Do you plan to elaborate the stage set now you're enjoying a flush of success?
I suppose we'll have to now that we've got to the stage where we're as big as we are. It's something I don't really think about because I'm standing with my back to the stage facing the audience, I couldn't give a fuck about it really. I ain't going to see it anyway. I dunno, we could try some onstage ritual slaughtering of animals and stuff. Naked dancing or something.

Your supposed rivals Blur have upped the ante by announcing a stadium show in East London.
Yeah, but we've had a Number 1 record, haven't we?
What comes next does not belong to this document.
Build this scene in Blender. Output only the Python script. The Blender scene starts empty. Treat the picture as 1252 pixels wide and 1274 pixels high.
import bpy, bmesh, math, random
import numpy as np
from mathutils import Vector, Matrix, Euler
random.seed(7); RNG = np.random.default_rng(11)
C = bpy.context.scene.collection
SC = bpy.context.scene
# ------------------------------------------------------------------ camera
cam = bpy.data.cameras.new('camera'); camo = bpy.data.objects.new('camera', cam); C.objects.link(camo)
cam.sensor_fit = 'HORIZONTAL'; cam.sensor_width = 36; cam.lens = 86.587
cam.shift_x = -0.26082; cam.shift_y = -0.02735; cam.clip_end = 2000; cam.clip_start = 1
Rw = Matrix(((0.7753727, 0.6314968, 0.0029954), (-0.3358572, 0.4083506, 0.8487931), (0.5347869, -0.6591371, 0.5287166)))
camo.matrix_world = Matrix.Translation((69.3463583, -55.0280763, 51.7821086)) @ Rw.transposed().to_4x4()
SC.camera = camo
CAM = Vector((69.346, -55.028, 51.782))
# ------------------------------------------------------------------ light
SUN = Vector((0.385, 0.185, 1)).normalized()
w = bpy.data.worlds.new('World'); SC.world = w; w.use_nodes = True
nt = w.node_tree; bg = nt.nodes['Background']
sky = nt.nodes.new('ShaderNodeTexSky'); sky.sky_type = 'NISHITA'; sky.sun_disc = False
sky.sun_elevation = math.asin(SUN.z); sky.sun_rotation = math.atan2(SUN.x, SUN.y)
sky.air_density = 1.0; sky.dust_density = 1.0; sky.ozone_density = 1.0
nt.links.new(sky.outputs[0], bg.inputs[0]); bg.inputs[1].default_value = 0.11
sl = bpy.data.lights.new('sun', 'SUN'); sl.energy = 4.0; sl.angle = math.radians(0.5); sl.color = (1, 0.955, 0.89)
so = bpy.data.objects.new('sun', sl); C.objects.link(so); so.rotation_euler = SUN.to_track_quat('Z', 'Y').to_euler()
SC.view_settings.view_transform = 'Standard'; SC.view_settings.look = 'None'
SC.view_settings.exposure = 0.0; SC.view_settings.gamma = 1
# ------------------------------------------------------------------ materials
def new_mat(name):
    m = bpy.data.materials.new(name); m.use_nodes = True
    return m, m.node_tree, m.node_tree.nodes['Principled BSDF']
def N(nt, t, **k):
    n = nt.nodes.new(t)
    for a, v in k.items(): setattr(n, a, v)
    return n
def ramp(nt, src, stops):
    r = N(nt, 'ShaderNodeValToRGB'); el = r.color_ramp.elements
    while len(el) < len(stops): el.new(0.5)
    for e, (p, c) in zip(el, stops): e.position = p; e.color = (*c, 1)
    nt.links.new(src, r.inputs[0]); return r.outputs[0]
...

Our Liam and Damon don't get on at all, they tend to really wind each other up. But I like Damon, he's alright. The thing with those sort of shows is we get off on the vibe of the audience more than anything, and with an outdoor gig, if it pisses it down, it's the longest, most disgusting gig. I can't see us playing a football stadium. Unless it's in America, because I think I'd quite enjoy watching a load of Americans getting pneumonia or struck by lightning.

Do you plan to shake a leg more onstage as a band or will you remain as strictly static as you've always been?
This new drummer of ours really gets into it and when we've been rehearsing, we've found ourselves actually nodding our heads a bit. If I get a better class of drugs before I go onstage, I might fucking play guitar standing on my head.